平尾公彦・計算科学研究機構長のオープニング講演から始まったシンポジウムでは、2日にわたって、戦略プログラム5分野に相当する分野から各2名ずつ、計算機科学から6名の研究者が講演を行いました。それぞれの講演では、これまでの研究成果および2019年前後に到達すると予想されるエクサスケール(1 Exa Flops:1018フロップス)に向けた展望が紹介されました。
戦略プログラム分野5「物質と宇宙の起源と構造」の関連分野からは、まずチューリッヒ工科大学のPhilippe de Forcrand教授が「Lattice QCD at finite density(有限密度での格子QCD)」を講演しました。他分野からの参加者にQCD(量子色力学)とは何かを把握してもらうため、導入として、水の相図からクォーク-グルーオンの相図を説明するところから始めました。続いて格子QCDの説明を経て、研究内容の解説に入っていきました。

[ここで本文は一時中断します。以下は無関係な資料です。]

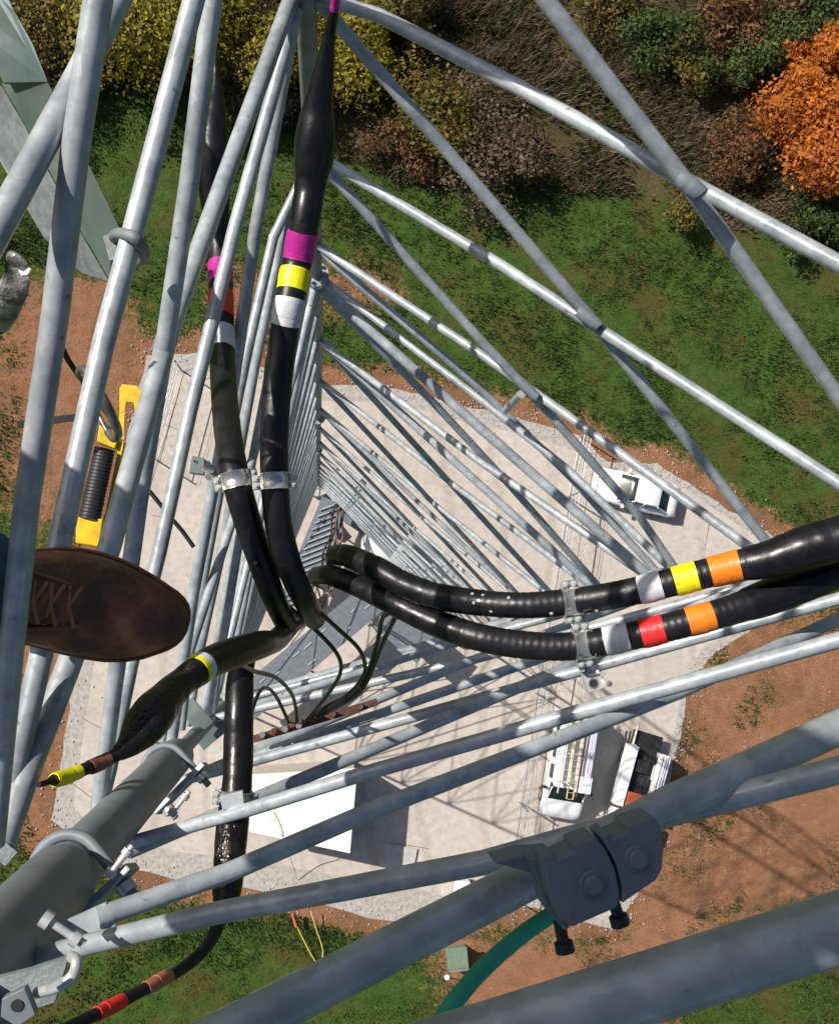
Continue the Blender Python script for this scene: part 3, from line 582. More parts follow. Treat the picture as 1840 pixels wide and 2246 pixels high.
R_px([(1160, 1884), (1188, 1880), (1204, 1975), (1252, 2036), (1238, 2044), (1192, 1990), (1178, 1930)], .725, .75, 'side_strap', 'rubber', cb)
R_px([(1080, 1892), (1140, 1876), (1200, 1872), (1200, 1905), (1160, 1915)], .74, .77, 'strap_tail', 'rubber', cb)
for x, y in ((1300, 1940), (1398, 1884)):
    c = P(x, y, .70); q = MB(); rr = 30 * .7 / F
    q.tube([c - Vector((0, 0, .002)), c + Vector((0, 0, .0012)), c + Vector((0, 0, .002))], [rr, rr, rr * .9], 24); b_ = q.build('boss', 'rubber', cb)
    q = MB(); q.tube([c, c + Vector((0, 0, .0045)), c + Vector((0, 0, .0052))], [rr * .72, rr * .70, rr * .6], 24); q.build('cap', 'rubber', b_)
for x0, y0, x1, y1 in ((1345, 1975, 1356, 2012), (1226, 2020, 1236, 2070)):
    q = MB(); a_, b_ = P(x0, y0, .73), P(x1, y1, .73); q.tube([a_, b_], .0042, 12); k_ = q.build('bolt', 'black', cb)
    n_ = (b_ - a_).normalized(); q = MB(); q.tube([b_ - n_ * .001, b_ + n_ * .006], .0066, 14); q.build('head', 'black', k_)
gh, agh = cable('green hose running down out of the dark clamp block', [(1250, 1985, 36, .80), (1215, 2004, 36, .80), (1160, 2040, 37, .80), (1100, 2088, 38, .80), (1040, 2146, 39, .80), (985, 2215, 40, .80), (940, 2290, 41, .8), (900, 2380, 42, .8)], ribs=0, name='green_hose', cat='hose', m='hose', group='hose')
del gh['group']

# ------------------------------------------------------------------ flat steel arm at top left
fa = thing('steel_arm', P(120, 300, 1.75), 'flat grey-green steel arm behind the tubes at top left, edge up', 'arm')
def slabpx(pts, d, th, name, m, par): q = MB(); q.slab([P(x, y, dd) for x, y, dd in pts], (0, 0, -th)); return q.build(name, m, par)
slabpx([(-260, -420, 1.75), (10, -20, 1.75), (30, 22, 1.75), (70, 92, 1.75), (104, 178, 1.75), (8, 180, 1.82), (-60, 60, 1.82), (-330, -330, 1.82)], 0, .006, 'web', 'plate', fa)
slabpx([(104, 178, 1.752), (180, 330, 1.76), (262, 500, 1.76), (246, 545, 1.80), (240, 612, 1.84), (170, 492, 1.86), (60, 280, 1.86), (4, 182, 1.86)], 0, .006, 'flange', 'plate', fa)
slabpx([(4, 188, 1.87), (60, 286, 1.87), (170, 498, 1.87), (240, 618, 1.87), (178, 598, 1.98), (96, 520, 2.0), (0, 352, 2.0), (-90, 180, 2.0)], 0, .006, 'lower_flange', 'galv_dark', fa)  # lower face given a darker steel than the web and flange
ub = thing('u_bolt', P(285, 545, 1.36), 'dark U-bolt holding the flat arm to a slanting tube, upper left', 'U-bolt')
q = MB(); q.tube([P(*p) for p in samples([(248, 520, 1.42), (262, 512, 1.3), (290, 518, 1.26), (312, 540, 1.28), (316, 566, 1.36), (300, 572, 1.45)], 6)], .0075, 12); q.build('bent_rod', 'galv_dark', ub)
q = MB(); q.box(P(252, 545, 1.42), (.02, .035, .02), Matrix.Rotation(.3, 3, 'Z')); q.build('nut', 'galv_dark', ub)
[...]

次に、理化学研究所仁科加速器研究センターの初田哲男主任研究員が「Recent Results in Particle and Nuclear Physics from Lattice QCD Simulations(格子QCDによる素粒子・原子核研究の最近の成果)」と題した講演を行いました。分野5のメンバーである初田さんは、分野5の説明から始めました。物質、ダークマター、ダークエネルギーで構成される現在の宇宙の姿を紹介した上で、問いを設定し、解決手段を提示するという形で研究紹介を行いました。「質量の起源は何か?」という問いに対し、物質のほとんどは陽子と中性子であることから、これをQCDによって解明していくと語りました。また、「原子核の起源は何か?」に対し、原子核だけでなく中性子星を理解することで答えを見つけていくとのことでした。
講演以外にも、ポスターセッションがあり、50名の研究者が発表しました。AICS国際シンポジウムは、今後も開催される予定です。